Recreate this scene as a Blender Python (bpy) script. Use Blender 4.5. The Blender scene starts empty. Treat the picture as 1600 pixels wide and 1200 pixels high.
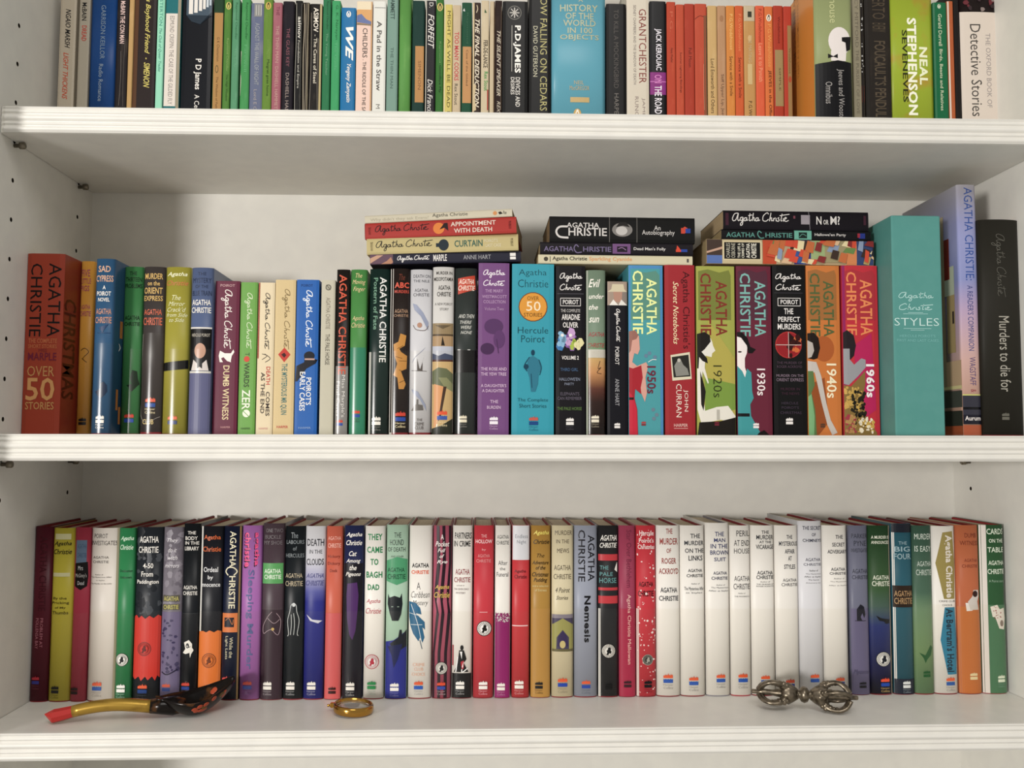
import bpy, bmesh, math, random
from mathutils import Vector, Matrix
random.seed(7)
C = bpy.context.scene.collection
SC = bpy.context.scene

# ---------------------------------------------------------------- camera
F, PI_, YA, RO = 1414.3012, 0.0644, 0.0396, -0.0049
CX, DIST = 0.5097, 0.9688
fh = Vector((math.sin(YA), math.cos(YA), 0))
r0 = Vector((math.cos(YA), -math.sin(YA), 0))
up0 = Vector((0, 0, 1)) * math.cos(PI_) - fh * math.sin(PI_)
fwd = fh * math.cos(PI_) + Vector((0, 0, 1)) * math.sin(PI_)
rt = r0 * math.cos(RO) - up0 * math.sin(RO)
up = r0 * math.sin(RO) + up0 * math.cos(RO)
CAM = Vector((CX, -DIST, 0))
cd = bpy.data.cameras.new('camera'); co = bpy.data.objects.new('camera', cd); C.objects.link(co)
m = Matrix((rt, up, -fwd)).transposed().to_4x4(); m.translation = CAM
co.matrix_world = m
cd.sensor_width = 36; cd.lens = 36 * F / 1600; cd.clip_start = .01
SC.camera = co

# ---------------------------------------------------------------- world, lamps, exposure
w = bpy.data.worlds.new('world'); SC.world = w; w.use_nodes = True
w.node_tree.nodes['Background'].inputs[0].default_value = (.86, .82, .76, 1)
w.node_tree.nodes['Background'].inputs[1].default_value = 0.47
def lamp(name, kind, loc, power, size, col, aim=None):
    l = bpy.data.lights.new(name, kind); o = bpy.data.objects.new(name, l); C.objects.link(o)
    l.energy = power; l.color = col; o.location = loc
    if kind == 'AREA':
        l.size = size; o.rotation_euler = (Vector(aim) - Vector(loc)).to_track_quat('-Z', 'Y').to_euler()
    else: l.shadow_soft_size = size
    return o
lamp('room_lamp', 'POINT', (-1.10, -2.40, .0), 222, .22, (1, .96, .915))
lamp('overhead_fill', 'AREA', (.6, -1.7, 1.5), 17, .9, (1, .96, .92), (.6, 0, 0))  # added weak fill from above to lift the shelf tops, not a known fitting
SC.view_settings.view_transform = 'Standard'; SC.view_settings.look = 'None'
SC.view_settings.exposure = 0; SC.view_settings.gamma = 1; SC.view_settings.use_curve_mapping = False
SC.cycles.max_bounces = 8; SC.cycles.transparent_max_bounces = 24

# ---------------------------------------------------------------- measures (metres; eye height is z = 0)
W, DEP = 1.1537, .2330
ZT = {1: .3555, 2: .0063, 3: -.2993}; TH = .0283; TL = {1: .0062, 2: .0033, 3: .0022}
def ray(px, py):
    return (fwd * F + rt * (px - 800) + up * (600 - py)).normalized()
def on_y(px, py, Y): d = ray(px, py); return CAM + d * ((Y - CAM.y) / d.y)
def on_z(px, py, Z): d = ray(px, py); return CAM + d * ((Z - CAM.z) / d.z)
def on_x(px, py, X): d = ray(px, py); return CAM + d * ((X - CAM.x) / d.x)

# ---------------------------------------------------------------- materials
def lin(c): return c / 12.92 if c <= .04045 else ((c + .055) / 1.055) ** 2.4
def rgb(h):
    if len(h) == 3: h = ''.join(a + a for a in h)
    c = [lin(int(h[i:i + 2], 16) / 255) for i in (0, 2, 4)]; g = .3 * c[0] + .6 * c[1] + .1 * c[2]
    k = min(1, .82 + .26 * g)
    return tuple(max(.003, (g + (a - g) * .92) * k - .004) for a in c) + (1,)
MATS = {}
def mat(col, rough=.42, metal=0, key='', **kw):
    k = (col, rough, metal, key)
    if k in MATS: return MATS[k]
    M = bpy.data.materials.new(key or 'paper_' + str(col)); M.use_nodes = True
    b = M.node_tree.nodes['Principled BSDF']
    b.inputs['Base Color'].default_value = rgb(col); b.inputs['Roughness'].default_value = rough
    b.inputs['Metallic'].default_value = metal
    if not metal: b.inputs['Specular IOR Level'].default_value = .22
    for a, v in kw.items(): b.inputs[a].default_value = v
    MATS[k] = M; return M
def nodes(M): return M.node_tree.nodes, M.node_tree.links, M.node_tree.nodes['Principled BSDF']
def vary(col, col2, scale, rough=.45, key='', lo=.4, hi=.6, stretch=(1, 1, 1), bump=0, detail=4):
    """two colours mixed by noise"""
    k = (col, col2, scale, rough, key)
    if k in MATS: return MATS[k]
    M = mat(col, rough, 0, key or 'mottled_' + col + col2 + str(scale)); n, l, b = nodes(M)
    tc = n.new('ShaderNodeTexCoord'); mp = n.new('ShaderNodeMapping'); mp.inputs['Scale'].default_value = stretch
    nz = n.new('ShaderNodeTexNoise'); nz.inputs['Scale'].default_value = scale; nz.inputs['Detail'].default_value = detail
    cr = n.new('ShaderNodeValToRGB'); cr.color_ramp.elements[0].position = lo; cr.color_ramp.elements[1].position = hi
    cr.color_ramp.elements[0].color = rgb(col); cr.color_ramp.elements[1].color = rgb(col2)
    l.new(tc.outputs['Object'], mp.inputs[0]); l.new(mp.outputs[0], nz.inputs[0]); l.new(nz.outputs[0], cr.inputs[0])
    l.new(cr.outputs[0], b.inputs['Base Color'])
    if bump:
        bp = n.new('ShaderNodeBump'); bp.inputs['Strength'].default_value = bump; bp.inputs['Distance'].default_value = .0005
        l.new(nz.outputs[0], bp.inputs['Height']); l.new(bp.outputs[0], b.inputs['Normal'])
    MATS[k] = M; return M
def grad(stops, z0, z1, key):
    """a printed gradient up the spine; stops = [(fraction from the foot, colour)]"""
    M = mat('888', .4, 0, key); n, l, b = nodes(M)
    tc = n.new('ShaderNodeTexCoord'); sp = n.new('ShaderNodeSeparateXYZ'); mr = n.new('ShaderNodeMapRange')
    mr.inputs[1].default_value = z0; mr.inputs[2].default_value = z1
    cr = n.new('ShaderNodeValToRGB'); e = cr.color_ramp.elements
    e[0].position, e[0].color = stops[0][0], rgb(stops[0][1]); e[1].position, e[1].color = stops[-1][0], rgb(stops[-1][1])
    for f, c in stops[1:-1]:
        x = e.new(f); x.color = rgb(c)
    l.new(tc.outputs['Object'], sp.inputs[0]); l.new(sp.outputs[2], mr.inputs[0]); l.new(mr.outputs[0], cr.inputs[0])
    l.new(cr.outputs[0], b.inputs['Base Color']); return M
def pages_mat(col):
    k = ('pages', col)
    if k in MATS: return MATS[k]
    M = bpy.data.materials.new('page_edges'); M.use_nodes = True; n, l, b = nodes(M); b.inputs['Roughness'].default_value = .9
    tc = n.new('ShaderNodeTexCoord'); mp = n.new('ShaderNodeMapping'); mp.inputs['Scale'].default_value = (2600, 14, 14)
    nz = n.new('ShaderNodeTexNoise'); nz.inputs['Scale'].default_value = 1; nz.inputs['Detail'].default_value = 2
    cr = n.new('ShaderNodeValToRGB'); cr.color_ramp.elements[0].position = .3; cr.color_ramp.elements[1].position = .7
    c = rgb(col); cr.color_ramp.elements[0].color = (c[0] * .82, c[1] * .79, c[2] * .74, 1); cr.color_ramp.elements[1].color = c
    bp = n.new('ShaderNodeBump'); bp.inputs['Strength'].default_value = .3; bp.inputs['Distance'].default_value = .0002
    l.new(tc.outputs['Object'], mp.inputs[0]); l.new(mp.outputs[0], nz.inputs[0]); l.new(nz.outputs[0], cr.inputs[0])
    l.new(cr.outputs[0], b.inputs['Base Color']); l.new(nz.outputs[0], bp.inputs['Height']); l.new(bp.outputs[0], b.inputs['Normal'])
    MATS[k] = M; return M
def film_mat():
    if 'film' in MATS: return MATS['film']
    M = bpy.data.materials.new('clear_film'); M.use_nodes = True; n = M.node_tree.nodes; l = M.node_tree.links; n.clear()
    o = n.new('ShaderNodeOutputMaterial'); mx = n.new('ShaderNodeMixShader'); t = n.new('ShaderNodeBsdfTransparent'); g = n.new('ShaderNodeBsdfGlossy')
    t.inputs[0].default_value = (.995, .99, .975, 1); g.inputs['Roughness'].default_value = .2
    lw = n.new('ShaderNodeLayerWeight'); pw = n.new('ShaderNodeMath'); pw.operation = 'POWER'; pw.inputs[1].default_value = 4
    ma = n.new('ShaderNodeMath'); ma.operation = 'MULTIPLY_ADD'; ma.inputs[1].default_value = .5; ma.inputs[2].default_value = .028
    l.new(lw.outputs['Facing'], pw.inputs[0]); l.new(pw.outputs[0], ma.inputs[0]); l.new(ma.outputs[0], mx.inputs[0]); l.new(t.outputs[0], mx.inputs[1]); l.new(g.outputs[0], mx.inputs[2]); l.new(mx.outputs[0], o.inputs[0])
    MATS['film'] = M; return M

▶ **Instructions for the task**
Write out exactly the lines between the start of the data and the line with "SC.camera = co", including both, but none of the pictures.

▶ **Exercise solution**
Recreate this scene as a Blender Python (bpy) script. Use Blender 4.5. The Blender scene starts empty. Treat the picture as 1600 pixels wide and 1200 pixels high.
import bpy, bmesh, math, random
from mathutils import Vector, Matrix
random.seed(7)
C = bpy.context.scene.collection
SC = bpy.context.scene

# ---------------------------------------------------------------- camera
F, PI_, YA, RO = 1414.3012, 0.0644, 0.0396, -0.0049
CX, DIST = 0.5097, 0.9688
fh = Vector((math.sin(YA), math.cos(YA), 0))
r0 = Vector((math.cos(YA), -math.sin(YA), 0))
up0 = Vector((0, 0, 1)) * math.cos(PI_) - fh * math.sin(PI_)
fwd = fh * math.cos(PI_) + Vector((0, 0, 1)) * math.sin(PI_)
rt = r0 * math.cos(RO) - up0 * math.sin(RO)
up = r0 * math.sin(RO) + up0 * math.cos(RO)
CAM = Vector((CX, -DIST, 0))
cd = bpy.data.cameras.new('camera'); co = bpy.data.objects.new('camera', cd); C.objects.link(co)
m = Matrix((rt, up, -fwd)).transposed().to_4x4(); m.translation = CAM
co.matrix_world = m
cd.sensor_width = 36; cd.lens = 36 * F / 1600; cd.clip_start = .01
SC.camera = co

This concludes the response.